[Given request] The data below holds a line containing "Keep writing the" and a line containing "0.62, 0.5, 1.02)))"; please quote exactly those two lines and every line between them, and nothing else.

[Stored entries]
------

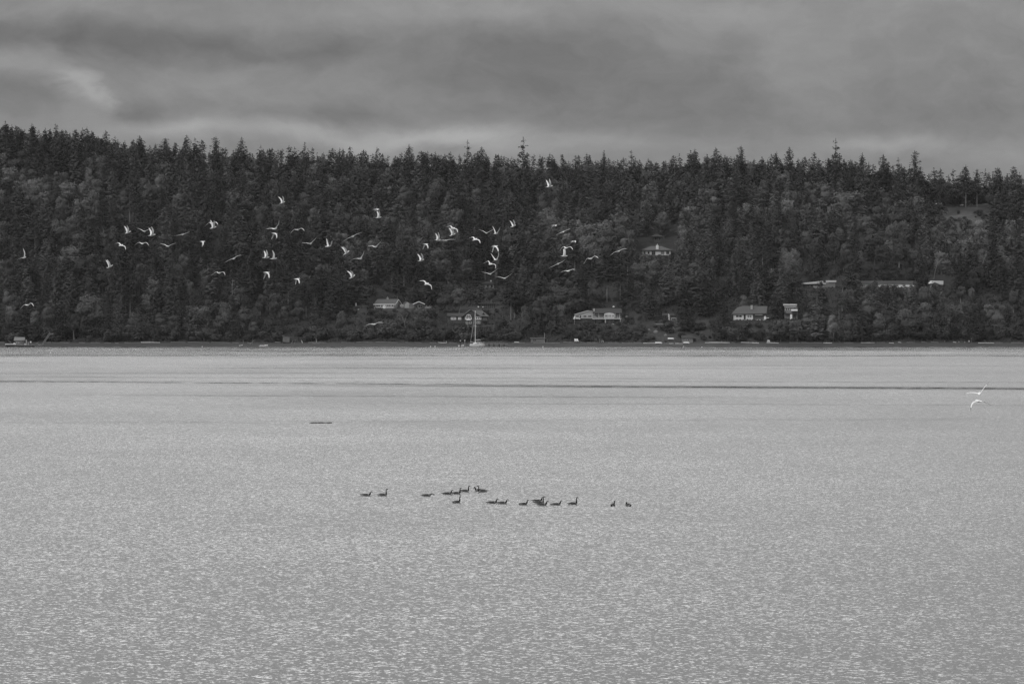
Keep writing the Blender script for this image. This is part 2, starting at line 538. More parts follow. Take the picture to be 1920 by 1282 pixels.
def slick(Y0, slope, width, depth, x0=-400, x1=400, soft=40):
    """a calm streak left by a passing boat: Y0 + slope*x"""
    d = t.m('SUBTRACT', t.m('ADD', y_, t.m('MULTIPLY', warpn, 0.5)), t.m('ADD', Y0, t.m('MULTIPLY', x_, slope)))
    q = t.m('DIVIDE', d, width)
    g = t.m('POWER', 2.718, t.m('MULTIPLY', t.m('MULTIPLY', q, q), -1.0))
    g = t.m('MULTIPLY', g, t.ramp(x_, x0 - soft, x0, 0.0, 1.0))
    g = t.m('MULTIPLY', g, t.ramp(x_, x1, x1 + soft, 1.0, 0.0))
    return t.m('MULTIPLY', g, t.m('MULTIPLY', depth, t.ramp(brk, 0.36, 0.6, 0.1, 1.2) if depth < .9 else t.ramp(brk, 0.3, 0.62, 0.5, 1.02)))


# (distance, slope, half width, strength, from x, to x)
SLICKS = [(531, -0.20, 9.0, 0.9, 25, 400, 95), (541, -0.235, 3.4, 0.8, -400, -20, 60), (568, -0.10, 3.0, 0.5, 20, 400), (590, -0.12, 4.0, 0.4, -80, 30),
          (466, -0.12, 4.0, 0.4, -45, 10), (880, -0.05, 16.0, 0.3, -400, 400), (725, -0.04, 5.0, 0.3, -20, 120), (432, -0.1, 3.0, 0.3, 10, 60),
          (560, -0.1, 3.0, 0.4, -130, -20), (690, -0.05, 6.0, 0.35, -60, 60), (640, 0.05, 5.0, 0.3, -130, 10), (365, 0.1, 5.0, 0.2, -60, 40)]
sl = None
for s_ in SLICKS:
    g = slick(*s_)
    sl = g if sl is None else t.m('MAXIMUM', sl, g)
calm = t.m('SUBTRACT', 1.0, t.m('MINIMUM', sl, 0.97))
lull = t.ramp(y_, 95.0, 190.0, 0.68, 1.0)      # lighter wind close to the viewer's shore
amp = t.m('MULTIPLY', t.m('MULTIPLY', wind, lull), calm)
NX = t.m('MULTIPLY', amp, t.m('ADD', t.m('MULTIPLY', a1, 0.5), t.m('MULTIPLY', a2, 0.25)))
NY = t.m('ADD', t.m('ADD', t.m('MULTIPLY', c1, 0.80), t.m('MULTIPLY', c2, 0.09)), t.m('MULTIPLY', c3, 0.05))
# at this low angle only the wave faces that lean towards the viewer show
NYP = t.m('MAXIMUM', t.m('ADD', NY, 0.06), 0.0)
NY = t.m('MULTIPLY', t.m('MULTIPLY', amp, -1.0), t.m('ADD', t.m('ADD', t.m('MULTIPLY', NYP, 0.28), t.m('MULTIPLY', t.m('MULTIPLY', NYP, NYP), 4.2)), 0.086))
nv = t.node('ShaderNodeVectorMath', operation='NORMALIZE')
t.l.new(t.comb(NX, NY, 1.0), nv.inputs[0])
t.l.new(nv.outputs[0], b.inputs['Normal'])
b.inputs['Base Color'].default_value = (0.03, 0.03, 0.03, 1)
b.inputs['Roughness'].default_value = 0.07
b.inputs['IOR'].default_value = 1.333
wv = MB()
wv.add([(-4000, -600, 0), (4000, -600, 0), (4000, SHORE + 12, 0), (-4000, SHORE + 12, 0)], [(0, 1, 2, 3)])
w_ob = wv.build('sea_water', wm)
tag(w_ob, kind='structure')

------

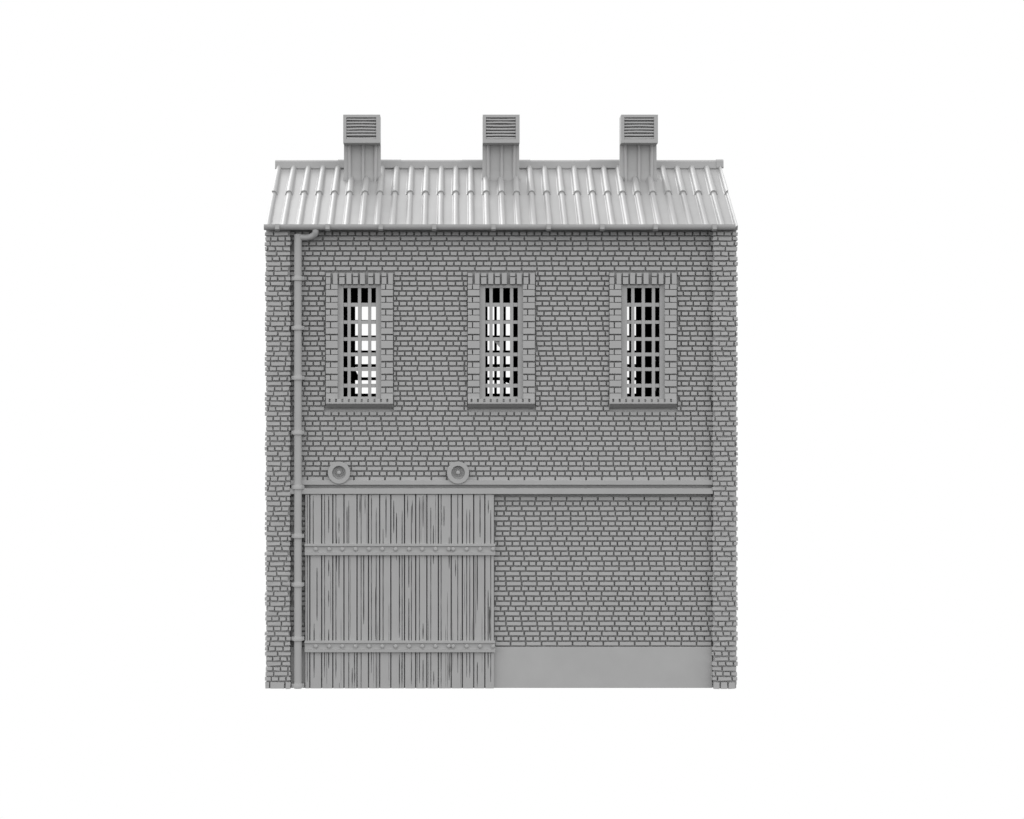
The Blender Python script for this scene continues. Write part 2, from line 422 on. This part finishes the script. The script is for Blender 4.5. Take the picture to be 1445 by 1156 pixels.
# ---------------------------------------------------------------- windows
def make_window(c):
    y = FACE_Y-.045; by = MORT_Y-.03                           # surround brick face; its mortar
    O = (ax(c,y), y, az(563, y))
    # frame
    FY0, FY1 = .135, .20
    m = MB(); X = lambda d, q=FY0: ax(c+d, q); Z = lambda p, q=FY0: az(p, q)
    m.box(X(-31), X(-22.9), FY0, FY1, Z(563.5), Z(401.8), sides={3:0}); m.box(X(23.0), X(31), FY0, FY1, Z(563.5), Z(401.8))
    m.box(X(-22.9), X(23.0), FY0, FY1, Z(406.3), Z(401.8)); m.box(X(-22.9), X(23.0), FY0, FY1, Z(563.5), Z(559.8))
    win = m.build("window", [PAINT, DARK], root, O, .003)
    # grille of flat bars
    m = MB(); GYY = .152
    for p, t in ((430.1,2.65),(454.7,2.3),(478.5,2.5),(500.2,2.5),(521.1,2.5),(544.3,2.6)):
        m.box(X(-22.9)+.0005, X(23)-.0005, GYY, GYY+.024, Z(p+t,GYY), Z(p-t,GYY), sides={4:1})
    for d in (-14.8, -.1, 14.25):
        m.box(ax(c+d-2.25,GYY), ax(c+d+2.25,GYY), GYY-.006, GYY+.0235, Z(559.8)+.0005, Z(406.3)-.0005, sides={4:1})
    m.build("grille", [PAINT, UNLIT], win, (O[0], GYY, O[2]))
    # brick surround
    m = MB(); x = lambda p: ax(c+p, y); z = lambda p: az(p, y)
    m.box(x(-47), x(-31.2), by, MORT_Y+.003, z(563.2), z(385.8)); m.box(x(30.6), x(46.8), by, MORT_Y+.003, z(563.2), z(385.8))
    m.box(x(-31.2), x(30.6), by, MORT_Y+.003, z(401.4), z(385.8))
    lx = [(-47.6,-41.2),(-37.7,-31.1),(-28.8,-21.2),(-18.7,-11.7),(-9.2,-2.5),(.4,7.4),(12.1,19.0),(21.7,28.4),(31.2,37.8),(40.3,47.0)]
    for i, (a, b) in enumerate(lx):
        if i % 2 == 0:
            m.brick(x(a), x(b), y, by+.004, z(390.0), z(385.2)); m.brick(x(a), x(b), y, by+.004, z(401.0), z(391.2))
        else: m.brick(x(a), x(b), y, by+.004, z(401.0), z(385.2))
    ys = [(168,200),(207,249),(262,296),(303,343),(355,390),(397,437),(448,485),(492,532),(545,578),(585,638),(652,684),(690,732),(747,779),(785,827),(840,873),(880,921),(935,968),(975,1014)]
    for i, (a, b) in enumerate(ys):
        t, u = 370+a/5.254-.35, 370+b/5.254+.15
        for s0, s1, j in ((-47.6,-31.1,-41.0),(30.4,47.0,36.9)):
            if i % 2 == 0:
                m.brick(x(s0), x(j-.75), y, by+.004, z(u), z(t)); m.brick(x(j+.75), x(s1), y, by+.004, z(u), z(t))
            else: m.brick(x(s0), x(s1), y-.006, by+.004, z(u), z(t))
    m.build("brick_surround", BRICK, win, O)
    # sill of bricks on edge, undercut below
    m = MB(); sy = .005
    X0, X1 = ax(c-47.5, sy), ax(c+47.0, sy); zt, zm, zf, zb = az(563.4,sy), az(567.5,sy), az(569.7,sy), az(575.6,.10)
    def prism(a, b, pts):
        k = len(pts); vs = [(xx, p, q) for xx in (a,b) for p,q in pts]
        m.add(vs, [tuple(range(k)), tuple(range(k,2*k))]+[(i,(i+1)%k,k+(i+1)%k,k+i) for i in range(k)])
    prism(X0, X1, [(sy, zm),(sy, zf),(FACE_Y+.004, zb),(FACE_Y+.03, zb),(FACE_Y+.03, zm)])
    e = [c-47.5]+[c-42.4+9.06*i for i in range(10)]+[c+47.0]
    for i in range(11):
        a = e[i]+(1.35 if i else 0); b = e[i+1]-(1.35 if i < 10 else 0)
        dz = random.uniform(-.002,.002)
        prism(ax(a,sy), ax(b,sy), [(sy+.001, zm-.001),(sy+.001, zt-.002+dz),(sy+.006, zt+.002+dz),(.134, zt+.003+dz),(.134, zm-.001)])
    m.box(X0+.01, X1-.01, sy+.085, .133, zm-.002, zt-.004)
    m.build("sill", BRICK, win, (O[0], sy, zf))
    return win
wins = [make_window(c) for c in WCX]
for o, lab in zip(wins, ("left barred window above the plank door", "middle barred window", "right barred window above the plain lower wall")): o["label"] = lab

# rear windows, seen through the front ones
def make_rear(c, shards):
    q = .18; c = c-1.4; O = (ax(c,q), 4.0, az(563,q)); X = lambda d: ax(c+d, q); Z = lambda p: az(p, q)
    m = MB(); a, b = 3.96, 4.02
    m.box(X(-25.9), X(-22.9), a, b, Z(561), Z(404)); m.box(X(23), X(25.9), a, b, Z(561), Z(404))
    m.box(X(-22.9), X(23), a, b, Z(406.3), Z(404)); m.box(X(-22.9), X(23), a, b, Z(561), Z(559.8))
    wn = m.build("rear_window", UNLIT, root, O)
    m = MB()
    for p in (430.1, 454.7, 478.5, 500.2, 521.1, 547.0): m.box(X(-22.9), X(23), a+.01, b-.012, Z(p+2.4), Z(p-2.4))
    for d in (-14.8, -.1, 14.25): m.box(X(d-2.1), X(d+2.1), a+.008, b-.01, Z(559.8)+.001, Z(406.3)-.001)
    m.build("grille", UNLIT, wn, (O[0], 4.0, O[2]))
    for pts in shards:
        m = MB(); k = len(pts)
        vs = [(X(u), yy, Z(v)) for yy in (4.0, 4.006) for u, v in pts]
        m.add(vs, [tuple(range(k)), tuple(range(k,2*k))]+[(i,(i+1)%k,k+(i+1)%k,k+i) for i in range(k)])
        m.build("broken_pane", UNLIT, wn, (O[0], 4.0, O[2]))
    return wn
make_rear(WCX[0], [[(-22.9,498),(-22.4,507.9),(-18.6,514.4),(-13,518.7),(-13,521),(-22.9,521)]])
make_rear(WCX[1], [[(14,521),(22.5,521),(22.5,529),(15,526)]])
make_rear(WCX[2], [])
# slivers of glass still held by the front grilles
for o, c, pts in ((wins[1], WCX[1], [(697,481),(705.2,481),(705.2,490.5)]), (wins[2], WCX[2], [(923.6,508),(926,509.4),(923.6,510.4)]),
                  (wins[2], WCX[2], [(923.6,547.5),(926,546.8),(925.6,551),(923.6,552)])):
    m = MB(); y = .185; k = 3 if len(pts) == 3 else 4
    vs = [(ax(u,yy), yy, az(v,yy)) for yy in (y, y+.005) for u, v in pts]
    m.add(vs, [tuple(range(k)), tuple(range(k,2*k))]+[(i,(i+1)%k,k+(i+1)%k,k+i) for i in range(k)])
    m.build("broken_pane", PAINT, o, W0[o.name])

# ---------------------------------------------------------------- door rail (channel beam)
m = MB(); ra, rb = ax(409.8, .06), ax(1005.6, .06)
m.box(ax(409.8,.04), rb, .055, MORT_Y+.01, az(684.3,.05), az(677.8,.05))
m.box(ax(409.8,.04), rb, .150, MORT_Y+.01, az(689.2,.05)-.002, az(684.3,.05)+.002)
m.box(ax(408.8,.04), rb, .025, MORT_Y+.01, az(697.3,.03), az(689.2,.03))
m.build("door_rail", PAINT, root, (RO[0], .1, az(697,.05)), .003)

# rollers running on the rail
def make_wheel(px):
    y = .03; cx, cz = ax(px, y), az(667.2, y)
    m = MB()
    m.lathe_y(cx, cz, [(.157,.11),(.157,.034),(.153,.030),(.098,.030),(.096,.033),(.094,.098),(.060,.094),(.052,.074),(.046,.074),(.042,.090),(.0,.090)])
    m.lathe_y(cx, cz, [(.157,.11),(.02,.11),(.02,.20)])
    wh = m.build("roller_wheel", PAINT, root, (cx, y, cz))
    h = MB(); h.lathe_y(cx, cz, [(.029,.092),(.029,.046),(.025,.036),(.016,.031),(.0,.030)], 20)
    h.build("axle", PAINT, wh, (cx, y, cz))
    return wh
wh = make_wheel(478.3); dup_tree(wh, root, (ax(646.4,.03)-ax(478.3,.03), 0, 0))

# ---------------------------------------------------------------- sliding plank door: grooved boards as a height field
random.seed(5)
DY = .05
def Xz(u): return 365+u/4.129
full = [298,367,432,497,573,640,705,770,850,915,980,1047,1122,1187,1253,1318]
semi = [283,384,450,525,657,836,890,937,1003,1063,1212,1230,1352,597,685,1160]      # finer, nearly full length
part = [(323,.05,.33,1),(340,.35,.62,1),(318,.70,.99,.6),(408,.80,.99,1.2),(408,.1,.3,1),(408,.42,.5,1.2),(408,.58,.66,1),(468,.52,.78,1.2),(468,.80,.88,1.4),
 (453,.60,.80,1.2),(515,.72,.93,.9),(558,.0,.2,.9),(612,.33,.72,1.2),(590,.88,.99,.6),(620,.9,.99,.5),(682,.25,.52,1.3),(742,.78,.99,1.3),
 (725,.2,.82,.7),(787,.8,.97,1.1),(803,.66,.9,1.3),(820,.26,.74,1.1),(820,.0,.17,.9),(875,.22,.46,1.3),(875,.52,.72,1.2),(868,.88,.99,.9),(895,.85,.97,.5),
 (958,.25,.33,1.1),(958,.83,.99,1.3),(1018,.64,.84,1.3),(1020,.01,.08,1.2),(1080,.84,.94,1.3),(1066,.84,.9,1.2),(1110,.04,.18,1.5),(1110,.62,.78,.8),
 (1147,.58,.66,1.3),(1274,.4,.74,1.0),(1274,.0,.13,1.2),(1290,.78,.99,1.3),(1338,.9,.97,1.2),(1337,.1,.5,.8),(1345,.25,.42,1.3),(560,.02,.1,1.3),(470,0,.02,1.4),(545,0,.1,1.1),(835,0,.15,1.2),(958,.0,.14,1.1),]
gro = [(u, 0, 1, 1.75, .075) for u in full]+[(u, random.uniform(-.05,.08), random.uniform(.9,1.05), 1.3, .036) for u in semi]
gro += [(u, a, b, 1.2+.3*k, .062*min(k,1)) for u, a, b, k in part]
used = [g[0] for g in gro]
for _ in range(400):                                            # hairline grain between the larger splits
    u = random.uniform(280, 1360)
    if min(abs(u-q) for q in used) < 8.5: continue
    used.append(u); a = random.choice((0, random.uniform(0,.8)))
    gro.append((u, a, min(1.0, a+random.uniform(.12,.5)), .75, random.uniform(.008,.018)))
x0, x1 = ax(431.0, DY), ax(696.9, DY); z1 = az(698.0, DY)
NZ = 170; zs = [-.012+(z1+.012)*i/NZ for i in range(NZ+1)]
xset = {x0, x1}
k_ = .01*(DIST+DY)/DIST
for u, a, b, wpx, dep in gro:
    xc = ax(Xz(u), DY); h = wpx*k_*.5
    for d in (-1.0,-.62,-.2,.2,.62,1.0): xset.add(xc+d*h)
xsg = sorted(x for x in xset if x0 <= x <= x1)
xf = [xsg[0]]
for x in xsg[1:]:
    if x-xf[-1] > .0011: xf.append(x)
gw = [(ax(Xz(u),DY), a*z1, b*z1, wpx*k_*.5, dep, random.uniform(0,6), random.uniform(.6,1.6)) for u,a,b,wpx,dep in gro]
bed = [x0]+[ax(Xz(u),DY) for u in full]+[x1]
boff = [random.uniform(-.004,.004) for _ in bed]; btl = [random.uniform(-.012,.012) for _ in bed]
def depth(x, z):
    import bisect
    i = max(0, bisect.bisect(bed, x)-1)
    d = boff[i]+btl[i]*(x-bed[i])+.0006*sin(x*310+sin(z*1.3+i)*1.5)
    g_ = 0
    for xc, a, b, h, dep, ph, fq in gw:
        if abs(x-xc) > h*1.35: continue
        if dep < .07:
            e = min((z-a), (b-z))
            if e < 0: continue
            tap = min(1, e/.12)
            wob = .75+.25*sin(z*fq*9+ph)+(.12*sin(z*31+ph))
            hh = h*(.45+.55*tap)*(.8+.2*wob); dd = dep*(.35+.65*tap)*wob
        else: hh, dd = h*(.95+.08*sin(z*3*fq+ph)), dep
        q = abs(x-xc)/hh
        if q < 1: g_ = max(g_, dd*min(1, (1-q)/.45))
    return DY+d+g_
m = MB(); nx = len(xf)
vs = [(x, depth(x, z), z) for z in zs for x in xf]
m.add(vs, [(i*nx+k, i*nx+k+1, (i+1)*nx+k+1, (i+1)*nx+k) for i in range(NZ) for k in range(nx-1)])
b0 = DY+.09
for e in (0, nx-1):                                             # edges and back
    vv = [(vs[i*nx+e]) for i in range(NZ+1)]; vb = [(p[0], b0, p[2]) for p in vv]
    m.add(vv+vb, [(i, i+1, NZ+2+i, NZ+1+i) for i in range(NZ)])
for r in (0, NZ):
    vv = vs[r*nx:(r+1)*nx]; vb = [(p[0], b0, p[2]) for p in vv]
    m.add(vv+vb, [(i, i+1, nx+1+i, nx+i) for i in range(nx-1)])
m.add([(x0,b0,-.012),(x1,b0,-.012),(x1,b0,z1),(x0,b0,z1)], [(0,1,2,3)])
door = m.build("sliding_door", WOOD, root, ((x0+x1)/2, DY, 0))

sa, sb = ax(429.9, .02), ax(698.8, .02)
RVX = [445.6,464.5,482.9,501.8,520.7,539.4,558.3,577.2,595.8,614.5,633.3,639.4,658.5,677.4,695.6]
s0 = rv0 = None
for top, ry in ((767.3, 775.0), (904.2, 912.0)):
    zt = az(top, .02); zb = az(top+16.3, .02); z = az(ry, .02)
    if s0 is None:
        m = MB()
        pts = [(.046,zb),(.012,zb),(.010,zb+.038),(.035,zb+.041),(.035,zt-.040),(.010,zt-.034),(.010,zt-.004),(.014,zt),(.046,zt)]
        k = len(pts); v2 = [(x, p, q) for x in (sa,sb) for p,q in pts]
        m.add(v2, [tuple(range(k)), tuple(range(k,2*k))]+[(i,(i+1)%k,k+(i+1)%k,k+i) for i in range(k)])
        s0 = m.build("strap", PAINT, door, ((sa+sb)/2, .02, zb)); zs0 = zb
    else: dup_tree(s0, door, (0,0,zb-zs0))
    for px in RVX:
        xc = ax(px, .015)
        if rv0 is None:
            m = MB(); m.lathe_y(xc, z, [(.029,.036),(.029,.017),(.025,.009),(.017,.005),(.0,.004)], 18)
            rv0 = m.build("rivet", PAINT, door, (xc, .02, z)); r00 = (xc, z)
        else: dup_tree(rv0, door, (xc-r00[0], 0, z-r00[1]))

------

[Written answer]
Keep writing the Blender script for this image. This is part 2, starting at line 538. More parts follow. Take the picture to be 1920 by 1282 pixels.
def slick(Y0, slope, width, depth, x0=-400, x1=400, soft=40):
    """a calm streak left by a passing boat: Y0 + slope*x"""
    d = t.m('SUBTRACT', t.m('ADD', y_, t.m('MULTIPLY', warpn, 0.5)), t.m('ADD', Y0, t.m('MULTIPLY', x_, slope)))
    q = t.m('DIVIDE', d, width)
    g = t.m('POWER', 2.718, t.m('MULTIPLY', t.m('MULTIPLY', q, q), -1.0))
    g = t.m('MULTIPLY', g, t.ramp(x_, x0 - soft, x0, 0.0, 1.0))
    g = t.m('MULTIPLY', g, t.ramp(x_, x1, x1 + soft, 1.0, 0.0))
    return t.m('MULTIPLY', g, t.m('MULTIPLY', depth, t.ramp(brk, 0.36, 0.6, 0.1, 1.2) if depth < .9 else t.ramp(brk, 0.3, 0.62, 0.5, 1.02)))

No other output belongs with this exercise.